State versus Nations in Pakistan: Sindhi, Baloch and Pakhtun Responses to Nation Building


The present monograph traces the origins of the Pakistani state and the processes that encouraged the state-sponsored efforts to build a Pakistani nation, and seeks to isolate various problems associated with such nation-building efforts. It introduces various conceptual categories of state, nation, nation-state and state-nation, and identifies the superfluity in the argument that state and nation must be coterminous for a state to survive— an argument which has been unquestioningly taken up by the leaders of the India and Pakistan in their nation-building endeavours. Based on such a proposition, the prolonged effort of the Pakistani state to impose an artificial identity, privileging certain markers of nationalism unacceptable to local identities, has resulted in demands of the latter for secession and self-determination. The monograph tries to identify and compare the separate markers of state-nationalism and the Sindhi, Baloch and Pakhtun identities, and argues that dissonances among the way these identities are projected and internalised would continue to make the process of nation-building difficult for the elite in Pakistan. It recognises the potential of the Pakistani state to evolve a neutral, and territory-based civic-nationalism as an antidote to the ongoing confrontation between the state and the ‘nations’, but concludes that the present power-elite in Pakistan may not be ready for such a transformational change in its outlook.

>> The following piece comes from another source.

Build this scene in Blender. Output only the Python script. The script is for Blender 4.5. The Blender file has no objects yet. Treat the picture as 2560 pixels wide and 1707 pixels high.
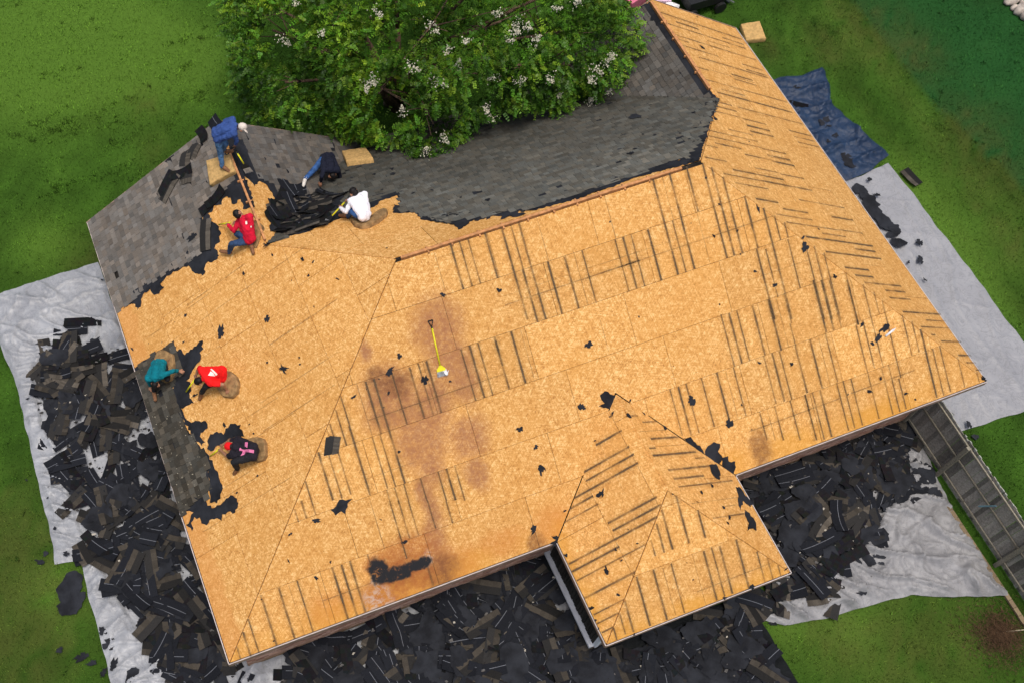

Ashok K Behuria is Research Fellow at the Indian Institute for Defence Studies and Analyses (IDSA). Dr Behuria is Coordinator, South Asia Centre at IDSA and is also associated with IDSA Projects on Pakistan and Pakistan Occupied Kashmir (PoK). He is a Ph. D. in International Relations from Jawaharlal Nehru University, New Delhi, India, and has written his thesis on “India-Pakistan Relationship During the Eighties”. He has been a close observer of developments in Pakistan for the last two decades and was awarded the prestigious K Subrahmanyam Award for excellence in strategic studies in 2009 for his research. He has published many research articles on strategic issues related to ethno-cultural and sectarian issues in Pakistan and Sri Lanka, and strategic developments in different South Asian countries, in Indian and foreign journals. He has edited books on South Asia and continues with his work emphasising the need for regional and inter-state cooperation to unleash the collective potential for growth and prosperity for states in the region.